The Hills Have Eyes: Then and Now
In a career spanning more than three decades, Wes Craven has become a worldwide cultural phenomenon in film, television, and literature. He reinvented the youth horror genre in 1984 with the classic A Nightmare On Elm Street, which he wrote and directed, and in the next decade, he deconstructed the genre again with the mega-successful Scream trilogy. These two franchises alone have earned nearly a billion dollars and serve as a demonstration of Craven’s profound understanding of the oftenunconscious desires and fears roiling in the human psyche.
“He’s a terrific storyteller, a compelling writer and a wonderful director,” says Hills producer Peter Locke, who produced, financed and distributed the original film in 1977. “He’s the master of the horror genre because he had early success in it and he’s figured it out probably better than anyone around.”
Craven’s success in probing the nature of fear began in 1972 with his first film, The Last House on the Left, and was taken to a whole new level of mastery with his second film, The Hills Have Eyes which quickly became part of the cultural zeitgeist with its unflinching tale of a mutant family preying on travelers in a government atomic zone.
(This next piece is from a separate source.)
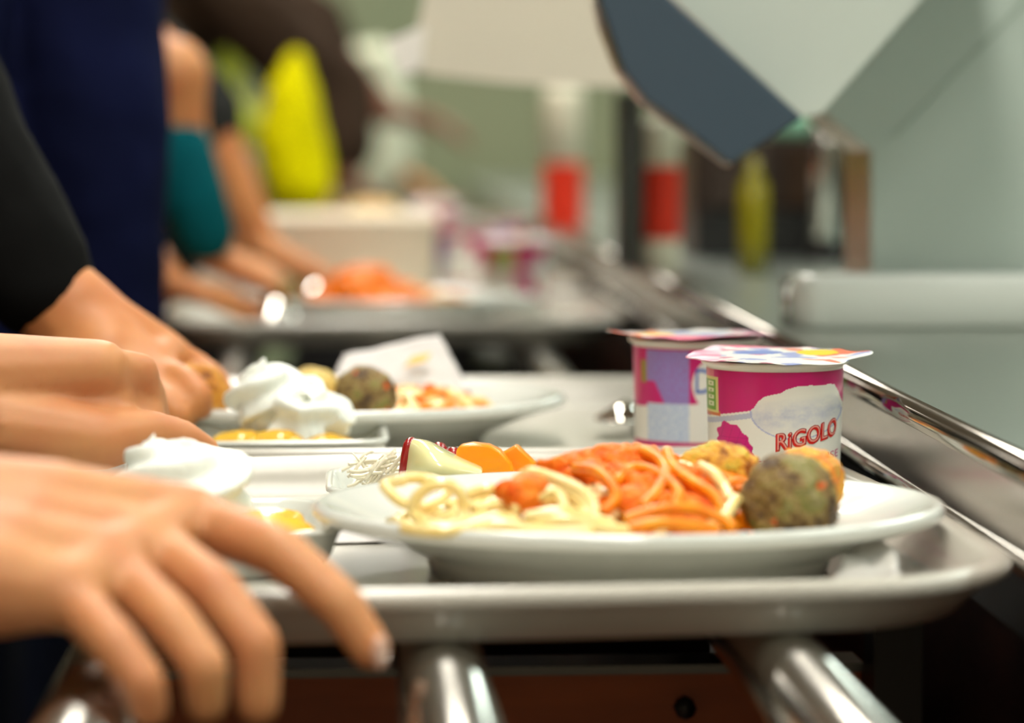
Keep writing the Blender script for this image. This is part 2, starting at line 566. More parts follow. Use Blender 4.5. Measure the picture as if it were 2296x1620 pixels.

Craven wrote the script after being inspired by the infamous true tale of Scotland’s 17th Century Sawny Beane family, who ambushed travelers on lonely village roads, killed them in unspeakable ways and then, shockingly, cannibalized their victims, living off their remains. The story recounts that through inbreeding the Sawny Beane family numbered as many as 48 members and murdered countless travelers.
King James I of Scotland ultimately sent in some 400 soldiers and bloodhounds to hunt down the family’s hiding place: a blood-soaked cave of horrors. After they were captured, the King had the entire family executed in the same manner as they had killed their victims.
For Craven, this powerful ancient story seemed to tap right into our most resonant modern fears – fears about the clash between our yearning for civilization and our human propensity for unthinkable brutality and mad behavior. Moving the story into 20th century America, Craven also saw an opportunity to explore what he terms “the shadow side” of the American family – as his suburban clan faces off against the far more primal members of the mutant family.
These were the days before big-budget horror movies, and the original version of The Hills Have Eyes was made with a skeleton crew of just 15 members for a paltry $325,000 in the desert community of Victorville, CA. Things were so tight that producer Peter Locke drove the cast to locations in a beat-up Winnebago and the crew wore garbage bags for rainslickers when the weather turned stormy. Props were scavenged from Tobe Hooper’s horror classic The Texas Chainsaw Massacre and an abandoned gas station was found to create the film’s key set. The film was shot with a handheld 16mm camera, lending it a gritty look that only heightened the terror.
Despite its humble production, The Hills Have Eyes broke box-office records when it was released in the summer of 1977. Audiences were literally stunned by what they saw and critics were shocked and baffled. Unlike conventional horror films of the time, with their predictable monsters and comprehensible killers, this film boldly pushed the farthest edges of cinematic horror past long-held taboos and opened the way for today’s unflinching cinematic investigations of fear. It became a classic, influencing numerous future horror films and jarring viewers with its emotional fever pitch well into the DVD age.
Flash forward 30 years . . . now, intrigued by the astonishing success of such horror remakes as The Texas Chainsaw Massacre and Amityville Horror, Craven and his producing partners began pondering the possibility of revisiting The Hills Have Eyes – but with the heightened storytelling power of today’s far more advanced cinematic tools. Craven explains: “Because the original had been produced on such a minuscule budget, there were many aspects of the story I simply couldn’t afford to explore. Fortunately, the new version has a much bigger budget so we were able to greatly expand the production’s scope and take more time and care in shooting.”
In order to re-introduce this horror classic to contemporary audiences, Craven knew it would take upto- the-minute verve and style, so he and his production team began to look for a rising young director to bring fresh perspective to the project. The position was going to be extremely tough to fill. It would require an authentic visual innovator -- someone with not only a dark and distinctive imagination but a unique talent capable of revisiting the dynamic action, gallows humor and edge-of-your-seat terror of the landmark film, while fusing them into an entirely new experience.